From the listing below, select every line where the word "picture" appears.

**STORED DATA:**
####
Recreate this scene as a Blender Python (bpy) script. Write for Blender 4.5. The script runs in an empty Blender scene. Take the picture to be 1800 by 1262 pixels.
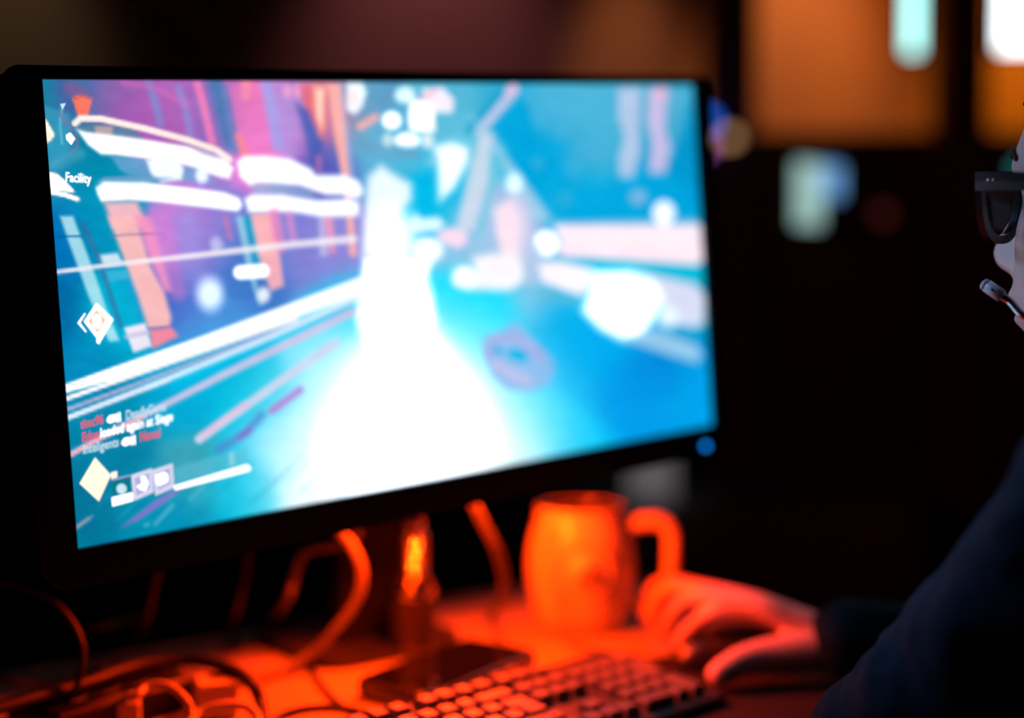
import bpy, bmesh, math, random
import numpy as np
from mathutils import Vector, Matrix, noise

random.seed(7)
sc = bpy.context.scene
col = sc.collection

# ------------------------------------------------------------------ camera, world, exposure
DESK = 0.74                                   # desk top above the floor
ZS = 1.089                                    # world height of the monitor screen's centre
CAM = np.array([-0.6287, -0.9408, 0.0005 + ZS])
R_ = np.array([0.7981, -0.6025, -0.0027])     # camera right, up, forward
U_ = np.array([0.0358, 0.0430, 0.9984])
F_ = np.array([0.6015, 0.7970, -0.0559])
FPX = 2413.0

cd = bpy.data.cameras.new('camera')
cam = bpy.data.objects.new('camera', cd)
col.objects.link(cam)
cam.matrix_world = Matrix(((R_[0], U_[0], -F_[0], CAM[0]), (R_[1], U_[1], -F_[1], CAM[1]),
                           (R_[2], U_[2], -F_[2], CAM[2]), (0, 0, 0, 1)))
cd.sensor_width = 36.0
cd.lens = FPX / 1800 * 36.0
cd.clip_start = 0.02
cd.dof.use_dof = True
cd.dof.focus_distance = 0.915
cd.dof.aperture_fstop = 1.30
sc.camera = cam

w = bpy.data.worlds.new('world'); sc.world = w
w.use_nodes = True
w.node_tree.nodes['Background'].inputs[0].default_value = (0.25, 0.35, 0.6, 1)
w.node_tree.nodes['Background'].inputs[1].default_value = 0.0006
sc.view_settings.view_transform = 'Standard'
sc.view_settings.look = 'None'
sc.view_settings.gamma = 1.0
sc.view_settings.exposure = 0.0
sc.view_settings.use_curve_mapping = False

SCREEN_GAIN = 1.0          # light of the monitor picture
RED_POWER = 7.0            # each red diode lamp under the monitor

# ------------------------------------------------------------------ helpers
def ray(x, y): return F_ + (x - 900) / FPX * R_ - (y - 631) / FPX * U_
def dep(x, y, t): return CAM + t * ray(x, y)                # point seen at x, y at a distance t along the view
def onz(x, y, z):                                           # point seen at x, y at height z above the floor
    d = ray(x, y); return CAM + (z - CAM[2]) / d[2] * d
FH = F_ * np.array([1, 1, 0]); FH = FH / np.linalg.norm(FH)
RH = np.array([FH[1], -FH[0], 0.0])
UP = np.array([0, 0, 1.0])

def lin(c):
    c = np.asarray(c, float) / 255.0
    return np.where(c <= 0.04045, c / 12.92, ((c + 0.055) / 1.055) ** 2.4)

def mat(name, color, rough=0.5, metal=0.0, bump=0.0, scale=60.0, vary=0.0, spec=0.5, coat=0.0):
    m = bpy.data.materials.new(name); m.use_nodes = True
    nt = m.node_tree; b = nt.nodes['Principled BSDF']
    b.inputs['Base Color'].default_value = (*color, 1)
    b.inputs['Roughness'].default_value = rough
    b.inputs['Metallic'].default_value = metal
    b.inputs['Specular IOR Level'].default_value = spec
    if coat: b.inputs['Coat Weight'].default_value = coat
    if bump or vary:
        tc = nt.nodes.new('ShaderNodeTexCoord'); n = nt.nodes.new('ShaderNodeTexNoise')
        n.inputs['Scale'].default_value = scale; n.inputs['Detail'].default_value = 4
        nt.links.new(tc.outputs['Object'], n.inputs['Vector'])
        if vary:
            mx = nt.nodes.new('ShaderNodeMix'); mx.data_type = 'RGBA'
            mx.inputs[6].default_value = (*[c * (1 - vary) for c in color], 1)
            mx.inputs[7].default_value = (*[min(1, c * (1 + vary)) for c in color], 1)
            nt.links.new(n.outputs['Fac'], mx.inputs[0]); nt.links.new(mx.outputs[2], b.inputs['Base Color'])
        if bump:
            bp = nt.nodes.new('ShaderNodeBump'); bp.inputs['Strength'].default_value = bump
            bp.inputs['Distance'].default_value = 0.002
            nt.links.new(n.outputs['Fac'], bp.inputs['Height']); nt.links.new(bp.outputs['Normal'], b.inputs['Normal'])
    return m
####
**CORRECT OUTPUT:**
Recreate this scene as a Blender Python (bpy) script. Write for Blender 4.5. The script runs in an empty Blender scene. Take the picture to be 1800 by 1262 pixels.
SCREEN_GAIN = 1.0          # light of the monitor picture